Empty "Create Document" menu

A. Walton awalton at gnome.org
Wed Oct 29 16:38:26 GMT 2008


On Wed, Oct 29, 2008 at 12:21 PM, petr bug <petr.bug at gmail.com> wrote:
> Hi
>
> Basically I see the "Create Document" menu equivalent (in
> abuse-ability sense) to the "Main Menu" (the one in top left for
> launching all the applications). Any package or user that can add item
> there can abuse it.
>
> So if ugly distro or super-user clutter either of the menus then
> super-user can clean it up using command line (kinda works now). If
> the user lacks super-user capability then there is a difference: the
> "Main Menu" has unprivileged mechanism (the "Main Menu" editor, in
> Preferences/Main Menu) for disabling items while "Create Document"
> does not.
>
> 2008/10/29 A. Walton <awalton at gnome.org>:
>> It's perfectly supported as designed. Put some template in ~/Templates
>> and enjoy. If you want to push it to new users, put it in
>> /etc/skel/Templates and every new user gets them.
>
> Where can user put the templates? To ~/Templates dir? No way, he/she
> does not know that information!

Seems you do though. Funny how we don't give users credit for being
able to find out even the most trivial of trivialities. Perhaps we
should Retitle it "Create Document from ~/Template" to waste even more
screen pixels?

>
> Perhaps if we add item "Add or Remove Templates..." to the bottom of
> the list which would open Nautilus with the directory. Or perhaps it
> could open editor similar to the "Main Menu" editor. This may also
> solve the problem when new application is installed and a new template
> is created in /etc/skel/Templates but existing users do not see the
> template.
>
>> Choice of menu items vs. Compulsory menu options. Hmm, tough choice eh?
>
> [flame on]
> That's the GNOME philosophy - a feature was made not configurable to
> make it "just simple", if user does not like it then bad luck.
> [flame off]

It's perfectly configurable the way it is.

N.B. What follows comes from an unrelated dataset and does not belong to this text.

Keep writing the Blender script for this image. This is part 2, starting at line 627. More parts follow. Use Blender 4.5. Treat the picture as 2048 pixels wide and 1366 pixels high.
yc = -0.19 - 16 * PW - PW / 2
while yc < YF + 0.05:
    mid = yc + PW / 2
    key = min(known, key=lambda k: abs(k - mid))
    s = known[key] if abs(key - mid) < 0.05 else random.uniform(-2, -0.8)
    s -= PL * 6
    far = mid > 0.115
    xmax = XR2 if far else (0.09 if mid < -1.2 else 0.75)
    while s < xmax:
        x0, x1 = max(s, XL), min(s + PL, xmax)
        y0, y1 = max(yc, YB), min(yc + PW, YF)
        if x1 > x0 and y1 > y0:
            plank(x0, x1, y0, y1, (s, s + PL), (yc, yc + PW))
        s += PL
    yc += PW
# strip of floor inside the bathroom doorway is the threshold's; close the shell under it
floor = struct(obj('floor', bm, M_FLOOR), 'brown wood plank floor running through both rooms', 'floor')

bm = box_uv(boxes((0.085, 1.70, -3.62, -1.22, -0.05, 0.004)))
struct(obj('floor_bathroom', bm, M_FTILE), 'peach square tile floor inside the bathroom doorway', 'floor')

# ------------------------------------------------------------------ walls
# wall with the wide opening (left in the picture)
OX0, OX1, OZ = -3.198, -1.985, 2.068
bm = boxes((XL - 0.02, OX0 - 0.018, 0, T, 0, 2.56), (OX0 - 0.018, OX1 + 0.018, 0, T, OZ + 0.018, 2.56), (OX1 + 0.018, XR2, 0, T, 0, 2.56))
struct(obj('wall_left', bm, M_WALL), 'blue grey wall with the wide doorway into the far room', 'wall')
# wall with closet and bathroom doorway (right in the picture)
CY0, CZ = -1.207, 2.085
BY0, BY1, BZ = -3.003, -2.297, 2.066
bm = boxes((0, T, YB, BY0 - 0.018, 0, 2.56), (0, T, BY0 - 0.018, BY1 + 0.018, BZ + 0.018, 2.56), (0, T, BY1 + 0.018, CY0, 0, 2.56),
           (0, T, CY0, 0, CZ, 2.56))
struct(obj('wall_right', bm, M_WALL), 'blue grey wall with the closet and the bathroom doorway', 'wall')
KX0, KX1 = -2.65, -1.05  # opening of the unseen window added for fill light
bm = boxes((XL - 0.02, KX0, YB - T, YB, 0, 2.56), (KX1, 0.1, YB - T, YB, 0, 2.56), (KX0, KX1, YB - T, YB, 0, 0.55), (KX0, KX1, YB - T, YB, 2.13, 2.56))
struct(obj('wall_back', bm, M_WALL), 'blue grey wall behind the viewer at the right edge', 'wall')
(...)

Open a folder, drag and
drop. Sure, we could add  a dialog with a list of checkboxes, a button
or two to add and remove templates, and have the users go in hit a few
knobs and turn off the links, but that seems like a hilariously
ludicrous workaround for something as easy to manage as a folder of
templates. Save the dialog and button twiddling for something that's
harder to manage, like which volumes appear on your desktop (as GVFS,
Hal aren't as easy to manage as a folder).

I personally have no problem seeing Ubuntu ship a few default
templates in /etc/skel/. From my GNOME point of view, I think it'd be
a healthy thing to do, and I think distros have the good sense to
manage what they put in there, even though it's not "recommended".